Regionally, despite their defeat and suffering significant tactical and territorial losses in Iraq and the Syria, the Islamic State in Iraq and the Levant (ISIL), also known as Daesh, appears to have re-directed their interest and activities in Africa, including by establishing branches across the African continent and expanding into areas already troubled by conflict and other areas previously unscathed by terrorist violence.
Over the past 3 years, a growing number of ISIL-affiliated groups in Africa have shown an ability to launch deadly and coordinated attacks on individuals, civilian targets including religious sites , capture strategic territories, recruit followers using anti-Government propaganda, and conscript child soldiers.
The situation in the Sahel and West Africa is particularly urgent, with some of the most violent affiliates of Da’esh operating in that region. In the last two years, these groups have expanded across large areas of the Sahel, increasing their presence in Mali while penetrating further into Burkina Faso and Niger. They have also expanded southward into countries of the Gulf of Guinea that have so far largely avoided terrorist attacks or have recently emerged from armed conflict.
To date the international community is anguished and paralyzed by fear of terrorist threats.
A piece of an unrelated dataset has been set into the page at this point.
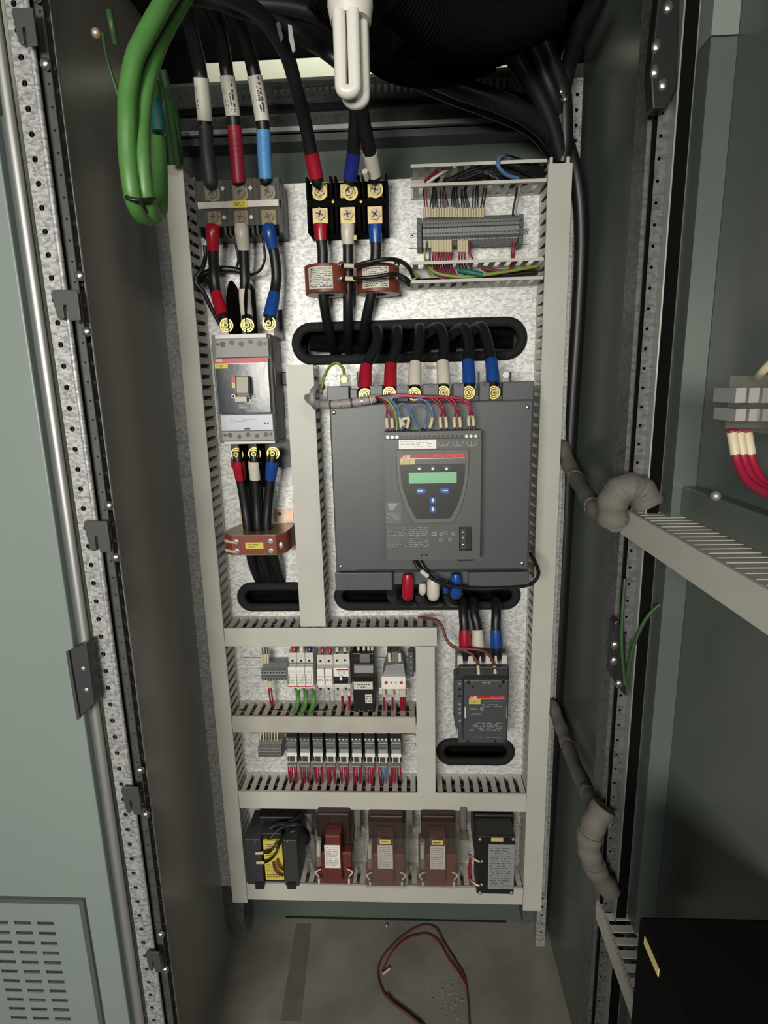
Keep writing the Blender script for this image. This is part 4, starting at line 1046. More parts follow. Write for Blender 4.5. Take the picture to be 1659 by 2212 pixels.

Global strategies have been so far focused on the security governance policies. The over-securitized responses have left communities caught between the extreme violence of terrorist groups and the heavy-handed policies of government forces.
In this context, the United Nations Alliance of Civilizations is working with the Secretary General and the Director of the United Nations Office for Counter-Terrorism (UNOCT) to complement the work of other UN entities by investing on prevention tools and addressing the root causes of violent extremism and radicalization especially in identity-based contexts.
History is full of lessons but the tendency continues, consciously or unconsciously, to be oblivious.